Where the Bin Ladens Call Home

Sarah Palin should get her facts straight on al-Qaeda and Iran.

 In the midst of the holiday season this month Sarah Palin had an op-ed in USA Today that is important and interesting in several ways. She calls for crippling sanctions on Iran to halt its nuclear-weapons programs (although she doesn’t seem to know we already have a United Nations Security Council Resolution that mandates a complete arms ban on Iran) and she seconds Tony Blair’s call for using force if necessary. She argues for more support to the Green movement inside Iran without ever using its title.

One item leaped out at me.
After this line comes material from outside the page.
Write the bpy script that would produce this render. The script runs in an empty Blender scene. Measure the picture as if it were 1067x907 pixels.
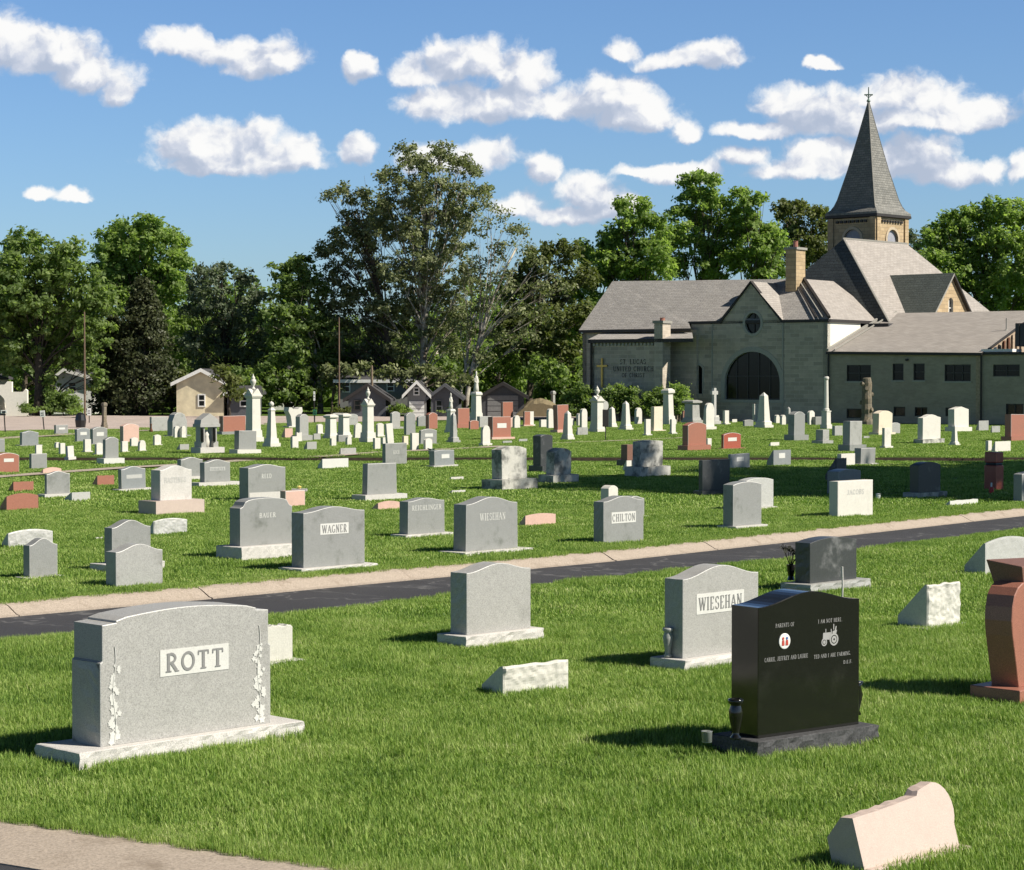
import bpy, bmesh, math, random
import numpy as np
from mathutils import Vector, Matrix
from mathutils.geometry import tessellate_polygon
from mathutils import noise as mnoise
R = math.radians
random.seed(7)
sc = bpy.context.scene
C = sc.collection
# ---------------------------------------------------------------- camera
F = 2250.0; CX = 533.5; CY = 453.5; HC = 2.7; HOR = 393.0
PIT = math.atan((CY - HOR) / F)
cp, sp = math.cos(PIT), math.sin(PIT)
cam_d = bpy.data.cameras.new('camera'); cam = bpy.data.objects.new('camera', cam_d); C.objects.link(cam)
cam.location = (0, 0, HC); cam.rotation_euler = (math.pi/2 - PIT, 0, 0)
cam_d.sensor_width = 36; cam_d.lens = 36*F/1067.0; cam_d.clip_end = 6000; cam_d.clip_start = 0.1
sc.camera = cam

def ray(px, py):
    cx = (px-CX)/F; cy = (CY-py)/F
    return Vector((cx, cp + cy*sp, -sp + cy*cp))
def G(px, py, z=0.0):
    d = ray(px, py); t = (z-HC)/d.z
    return Vector((d.x*t, d.y*t, z))
def W(px, py, Y):
    d = ray(px, py); t = Y/d.y
    return Vector((d.x*t, Y, HC + d.z*t))
def proj(p):
    x, y, z = p[0], p[1], p[2]-HC
    dep = y*cp - z*sp; up = y*sp + z*cp
    return CX + F*x/dep, CY - F*up/dep
def along(P, d, px):            # t so that P + t d shows at column px
    c = (px-CX)/F
    k = P[1]*cp - (P[2]-HC)*sp
    return (c*k - P[0]) / (d[0] - c*d[1]*cp)
def zat(XY, py):                # height at XY that shows at row py
    c = (CY-py)/F; Y = XY[1]
    return HC + Y*(c*cp - sp)/(cp + c*sp)

# ---------------------------------------------------------------- materials
MATS = {}
def nodes(name):
    m = bpy.data.materials.new(name); m.use_nodes = True
    nt = m.node_tree; b = nt.nodes['Principled BSDF']
    MATS[name] = m
    return m, nt, b
def N(nt, typ, **kw):
    n = nt.nodes.new(typ)
    for k, v in kw.items():
        if k.startswith('i_'):
            n.inputs[k[2:].replace('_', ' ')].default_value = v
        else: setattr(n, k, v)
    return n
def L(nt, a, b): nt.links.new(a, b)
def ramp(nt, fac, stops):
    r = nt.nodes.new('ShaderNodeValToRGB'); e = r.color_ramp.elements
    while len(e) > 1: e.remove(e[-1])
    e[0].position = stops[0][0]; e[0].color = (*stops[0][1], 1)
    for p, c in stops[1:]:
        x = e.new(p); x.color = (*c, 1)
    L(nt, fac, r.inputs[0]); return r.outputs[0]
def coords(nt, uv=False):
    tc = N(nt, 'ShaderNodeTexCoord')
    if uv: return tc.outputs['UV']
    oi = N(nt, 'ShaderNodeObjectInfo')
    mul = N(nt, 'ShaderNodeMath', operation='MULTIPLY'); mul.inputs[1].default_value = 37.0
    L(nt, oi.outputs['Random'], mul.inputs[0])
    ad = N(nt, 'ShaderNodeVectorMath', operation='ADD')
    L(nt, tc.outputs['Object'], ad.inputs[0]); L(nt, mul.outputs[0], ad.inputs[1])
    return ad.outputs[0]
def noise(nt, vec, scale, detail=4, rough=.55):
    n = N(nt, 'ShaderNodeTexNoise'); n.inputs['Scale'].default_value = scale
    n.inputs['Detail'].default_value = detail; n.inputs['Roughness'].default_value = rough
    L(nt, vec, n.inputs['Vector']); return n.outputs['Fac']
def mixc(nt, fac, a, b, mode='MIX'):
    m = N(nt, 'ShaderNodeMix', data_type='RGBA', blend_type=mode)
    for s, v in ((0, fac), (6, a), (7, b)):
        if isinstance(v, (int, float)): m.inputs[s].default_value = v
        elif isinstance(v, tuple): m.inputs[s].default_value = (*v, 1)
        else: L(nt, v, m.inputs[s])
    return m.outputs[2]
def bump(nt, b, h, strength=.3, dist=.01):
    bp = N(nt, 'ShaderNodeBump'); bp.inputs['Strength'].default_value = strength; bp.inputs['Distance'].default_value = dist
    L(nt, h, bp.inputs['Height']); L(nt, bp.outputs[0], b.inputs['Normal'])
def maprange(nt, v, a, b, c=0., d=1.):
    m = N(nt, 'ShaderNodeMapRange'); m.interpolation_type = 'SMOOTHSTEP'
    for i, x in enumerate((a, b, c, d)): m.inputs[1+i].default_value = x
    L(nt, v, m.inputs[0]); return m.outputs[0]

def granite(name, c, spec=.5, rough=.45, speck=.35, stain=.12, stainc=(.12,.12,.10), bmp=.12, scale=130):
    m, nt, b = nodes(name); v = coords(nt)
    n1 = noise(nt, v, scale, 2, .7)
    dark = tuple(x*(1-speck) for x in c); lite = tuple(min(.9, x*(1+speck*.8)) for x in c)
    col = ramp(nt, n1, [(.32, dark), (.5, c), (.68, lite)])
    n2 = noise(nt, v, 3.1, 5, .65)
    st = maprange(nt, n2, .52, .78, 0, stain*2.2) if stain < .5 else maprange(nt, n2, .42, .62, 0, stain*1.3)
    col = mixc(nt, st, col, stainc)
    n3 = noise(nt, v, 14, 4, .6)
    col = mixc(nt, maprange(nt, n3, .3, .75, 0, .28), col, tuple(x*.78 for x in c))
    L(nt, col, b.inputs['Base Color']); b.inputs['Roughness'].default_value = rough
    b.inputs['Specular IOR Level'].default_value = spec
    h = noise(nt, v, 60, 4, .7); bump(nt, b, h, bmp, .004)
    return m
granite('granite_grey', (.37,.365,.345))
granite('granite_light', (.46,.46,.44))
granite('granite_worn', (.265,.27,.26), stain=.35, stainc=(.10,.11,.09), speck=.25)
granite('granite_wornlight', (.36,.36,.34), stain=.3, stainc=(.15,.15,.13))
granite('granite_base', (.55,.53,.50), rough=.8, bmp=.5)
granite('granite_mid', (.25,.265,.27), rough=.3)
granite('frosted', (.60,.60,.565), rough=.85, speck=.1, stain=.02)
granite('marble_white', (.62,.60,.54), rough=.7, speck=.06, stain=.14, stainc=(.33,.32,.27), scale=40)
granite('marble_weathered', (.50,.49,.44), rough=.8, speck=.1, stain=.62, stainc=(.05,.055,.05), scale=40)
granite('marble_rough', (.56,.55,.49), rough=.85, speck=.12, stain=.18, stainc=(.25,.24,.20), scale=60)
granite('granite_pink', (.60,.40,.33), rough=.6, speck=.25, stain=.1)
granite('granite_palepink', (.52,.42,.365), rough=.65, speck=.16, stain=.12, stainc=(.3,.22,.2), scale=180)
granite('granite_red', (.36,.10,.07), rough=.22, speck=.4, stain=.05)
granite('granite_salmon', (.34,.145,.10), rough=.4, speck=.35, stain=.08)
granite('granite_brown', (.20,.10,.07), rough=.5, speck=.4)
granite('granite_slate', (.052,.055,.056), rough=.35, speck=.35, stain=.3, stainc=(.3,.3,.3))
granite('granite_black', (.011,.0115,.010), rough=.1, speck=.5, stain=.08, stainc=(.07,.07,.06), bmp=.02)
granite('granite_blackrough', (.055,.056,.058), rough=.75, speck=.6, stain=.2, stainc=(.14,.14,.14), bmp=.8, scale=60)
granite('sandstone', (.50,.41,.29), rough=.85, speck=.12, stain=.25)
granite('cream_marble', (.68,.60,.47), rough=.8, speck=.08, stain=.15)
granite('concrete', (.38,.32,.26), rough=.9, speck=.3, stain=.3, stainc=(.17,.13,.09), bmp=.5, scale=55)
granite('tree_stone', (.20,.165,.115), rough=.9, speck=.5, stain=.5, scale=18, bmp=.8)
granite('vase_stone', (.33,.34,.32), rough=.5)
granite('etched', (.34,.34,.33), rough=.9, speck=.05, stain=0)
granite('letter_grey', (.22,.22,.215), rough=.8, speck=.1, stain=0)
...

She correctly says Iran is today the world’s “biggest state sponsor of terrorism.” Then she adds, “It has shielded al-Qaeda leaders, including one of Osama bin Laden’s sons.” Then the clincher—imagine how terrible it would be if terror-backer Iran had nukes.

This is eerily reminiscent of Bush-Cheney on Iraq and al-Qaeda and the run up to the disaster in Mesopotamia in 2002 and 2003, and she is playing very loosely with the facts. It is true that some senior al-Qaeda figures, including members of bin Laden’s family, fled Afghanistan to Iran after we toppled the Taliban in 2001. What their status has been in Iran since has been much debated. They are not allowed to travel freely. Some reports say they are under house arrest or more serious detention. There is pretty good reporting that al-Qaeda wants them back and has gotten some released by negotiating with Tehran. One of bin Laden’s son probably got out in 2008 and one of his daughters in 2009 via Syria. They may engage in some operational activity, especially in courier traffic between the al-Qaeda core in Pakistan and Iraq and the Gulf states. “Shielded” does not capture any of this nuance, perhaps deliberately.

What about 9/11? The 9/11 Commission thoroughly investigated the possibility of Iranian links to 9/11 and concluded that although some of the hijackers transited Iran en route from Saudi Arabia to Afghanistan for training, “we have found no evidence that Iran or Hezbollah was aware of the planning for what later became the 9/11 attack.”

The relationship between al-Qaeda and the Islamic Republic of Iran has been shrouded in mystery and secrecy for years. But the hints of occasional operational cooperation between al-Qaeda and Tehran are outweighed by the very considerable and public evidence of the deep animosity between Sunni extremist al-Qaeda and Shia extremist Iran. Antipathy for each other is at the root of their ideologies and narratives and has been most visible in their competition for influence in Iraq and Afghanistan.

This may change, however, if the United States and Iran move toward confrontation or even conflict over Tehran’s nuclear weapons ambitions. As tensions between Washington and Tehran increase, Shia antipathy for Sunni jihadists like al-Qaeda and its ally the Afghan Taliban may be outweighed by a desire to find ways to hurt America. Similarly as Washington ratchets up the pressure on al-Qaeda in Pakistan, Osama bin Laden and his gang may find Iran a more attractive potential partner. Several al-Qaeda leaders have publicly said an American-Iranian war would be good for al-Qaeda and should be encouraged.

Senior U.S. counterterrorist officials in the White House say that one of their big worries is that Iran would free all the al-Qaeda detainees in Iran as U.S.-Iranian relations deteriorate, a move they said would immediately replace much of the damage we have done to al-Qaeda with the drones in Pakistan in the last two years. So we may be better off with the al-Qaeda operatives staying shielded than unshielded. In any case we don’t need to play loose and fast with the facts about Iran and al-Qaeda to make a case for a third war in the Middle East.